El gobierno no puede bajar el recibo de la luz ni renovar el poder judicial. Ambos son servicios públicos de rango constitucional que en este momento funcionan, si no de forma anómala pues no se puede decir que sea anómalo que las eléctricas quieran ganar el mayor dinero posible ni que los jueces se resistan a abandonar sus altos sitiales, sí de manera disfuncional respecto a los derechos e intereses de la población a la que están llamados a servir. Se supone que los suministros de justicia y de energía eléctrica deberían ser universalmente accesibles y adaptados a las necesidades de la ciudadanía, pero por ahora no es así.

El gobierno, que, recordemos, es el destilado de la voluntad nacional-popular expresada en las urnas, es impotente para cumplir su misión, y lo es a los ojos de todo el mundo. Podemos imaginar el carcajeo que reina en los consejos de administración de las compañías eléctricas y en ciertos círculos judiciales y políticos al observar la impotencia de don Sánchez, carcajeo análogo al que este verano ha disfrutado el emir qatarí  Hamad bin Jalifa al Tahni al asistir a los infructuosos intentos de don Florentino para hacerse con Mbappé. Joder al otro es el privilegio del poder; si no ¿de qué serviría tenerlo?

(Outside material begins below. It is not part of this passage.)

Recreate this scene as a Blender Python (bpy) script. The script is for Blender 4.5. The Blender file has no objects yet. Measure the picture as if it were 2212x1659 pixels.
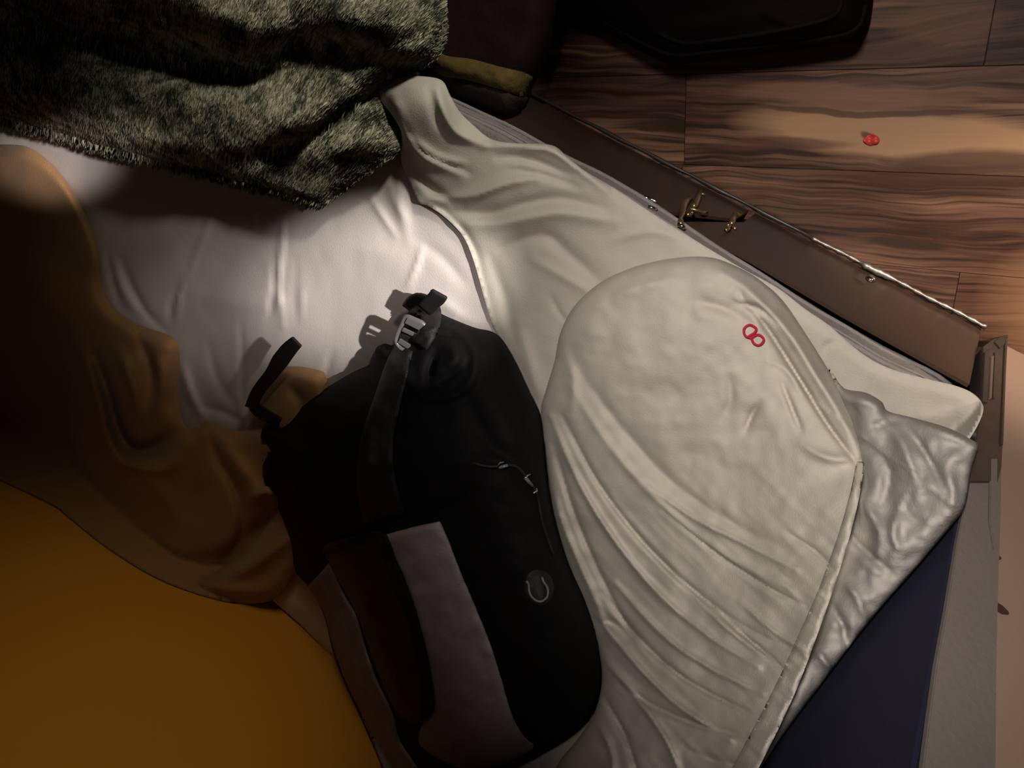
import bpy, math, random
import numpy as np
from mathutils import Matrix, Vector

random.seed(7)
rng = np.random.default_rng(7)
scene = bpy.context.scene
col = scene.collection

# ------------------------------------------------------------------ camera
W, H, F = 2212, 1659, 1650.0
HC = 0.95                                   # lens height above the floor
def cam_dir(x, y): return np.array([x - W / 2, -(y - H / 2), -F], float)
def unit(v): return v / np.linalg.norm(v)
_g = unit(cam_dir(2290, -100))              # straight down in camera axes
_X = unit(np.cross(_g, np.cross(cam_dir(1390, 345), cam_dir(2150, 738))))
if _X[0] < 0: _X = -_X
ROT = np.array([_X, np.cross(-_g, _X), -_g])
CAM = np.array([0.0, 0.0, HC])
cam_data = bpy.data.cameras.new('camera')
cam_data.sensor_width = 36.0
cam_data.lens = 36.0 * F / W
cam_data.clip_start = 0.01
cam = bpy.data.objects.new('camera', cam_data)
cam.matrix_world = Matrix.Translation(Vector(CAM)) @ Matrix(ROT.tolist()).to_4x4()
col.objects.link(cam)
scene.camera = cam

def P(x, y, z):
    """world point(s) at height z seen at pixel x, y"""
    x = np.asarray(x, float); y = np.asarray(y, float); z = np.asarray(z, float)
    d = np.stack([x - W / 2, -(y - H / 2), np.full_like(x, -F)], -1) @ ROT.T
    t = (z - HC) / d[..., 2]
    return CAM + d * t[..., None]
def PY(x, y, yw):
    d = ROT @ cam_dir(x, y); return CAM + d * ((yw - 0.0) / d[1])
def PX(x, y, xw):
    d = ROT @ cam_dir(x, y); return CAM + d * (xw / d[0])

# ------------------------------------------------------------------ world, lamps, exposure
world = bpy.data.worlds.new('world'); scene.world = world
world.use_nodes = True
world.node_tree.nodes['Background'].inputs[0].default_value = (0.9, 0.72, 0.6, 1)
world.node_tree.nodes['Background'].inputs[1].default_value = 0.018
scene.view_settings.view_transform = 'Standard'
scene.view_settings.look = 'None'
scene.view_settings.gamma = 1.0
scene.view_settings.use_curve_mapping = False
scene.view_settings.exposure = 0.0

def spot(name, pos, aim, az, power, size, blend, radius, color=(1, 0.9, 0.8)):
    l = bpy.data.lights.new(name, 'SPOT'); l.energy = power; l.color = color
    l.spot_size = math.radians(size); l.spot_blend = blend; l.shadow_soft_size = radius
    o = bpy.data.objects.new(name, l); col.objects.link(o)
    o.location = Vector(pos); tgt = Vector(P(aim[0], aim[1], az))
    o.rotation_euler = (tgt - o.location).to_track_quat('-Z', 'Y').to_euler()
    return o
TORCH = (0.28, 0.10, 0.77)
spot('room_lamp', (-0.14, 0.32, 1.18), (1730, 860), 0.2, 58, 50, 1.0, 0.05, (1, 0.90, 0.83))
spot('torch_lamp', TORCH, (835, 630), 0.2, 120.0, 14, 0.9, 0.006, (1, 0.93, 0.88))
spot('sheet_band_fill', TORCH, (520, 670), 0.2, 29.0, 11, 1.0, 0.02, (1, 0.90, 0.88))  # extra spot added to stretch the lit band along the sheet
spot('left_patch_fill', TORCH, (110, 348), 0.2, 240.0, 5.4, 1.0, 0.02, (1, 0.90, 0.85))  # extra spot added for the small lit patch at far left
spot('green_fill', (0.1, 0.75, 0.85), (840, -30), 0.3, 56, 25, 1.0, 0.05, (1, 0.93, 0.80))  # added spot aimed only to brighten the green blanket
spot('wall_fill', (-0.35, 0.1, 0.7), (250, 1950), 0.3, 15.0, 46, 1.0, 0.12, (1, 0.80, 0.55))  # added spot to light the mustard wall; no fixture there
spot('floor_fill', (0.7, 0.6, 0.7), (2290, 650), 0.0, 115.0, 22, 1.0, 0.05, (1, 0.80, 0.62))  # added spot to brighten the floor by the bed corner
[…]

La energía eléctrica y la justicia son independientes, vale decir, operan autónomamente en campos y con reglas propias. Para la primera, el marco de su independencia es ese tinglado de intereses que llamamos mercado, y para la segunda, la ley, en la que ningún lego puede internarse sin riesgo a salir trasquilado, como adelantó Kafka. ¿Y qué hay más lego que un gobierno, que dios sabe de dónde ha salido? Más tarde, cuando toca, estos poderes independientes premian a quienes han reconocido su preeminencia con sillones en los consejos de administración y en los altos órganos de la judicatura, y aquí paz y después gloria. La plebe, que es por naturaleza banal, llama a este mecanismo compensatorio puertas giratorias.

La tarifa eléctrica y el poder judicial se nos ofrecen envueltos en el hedor de dos componentes históricos del estado español: la corrupción y el golpismo. Porque, ¿cómo no llamar corrupción al vaciamiento de embalses en un país de secular sequía y en pleno agosto para elevar la cotización en bolsa de la compañía titular del negocio? Otrosí, ¿y cómo no llamar golpismo al mantenimiento de un poder judicial cuya composición caducó constitucionalmente hace más de mil días? La primera operación dícese que es legal, y debe serlo porque en este país de pleitos nadie ha elevado una denuncia al juez. Tan legal como la inmatriculación a favor de la iglesia católica de bienes mostrencos, que le ha permitido aumentar exponencialmente su patrimonio inmobiliario, que no era menguado.

En cuanto a la renovación del poder judicial, es cierto que está siendo bloqueada por un partido al que la misma justicia ha calificado de organización criminal, pero no es menos verdad que este jueguecito podría haber sido cortocircuitado por la dimisión fulminante y voluntaria de los mismos jueces que forman parte del órgano concernido. Dimisión, ¿ha dicho usted?, ¿dónde se cree que vive?  En vez de eso, los jueces caducados han seguido haciendo nombramientos y ejerciendo sus funciones con la gallardía de un yogur fuera de plazo. Y su presidente aun apela al patriotismo constitucional para que los partidos cumplan con su obligación. La prédica de don Lesmes es una mezcla de soberbia y astucia. Poderes independientes en manos de pícaros: marcaespaña.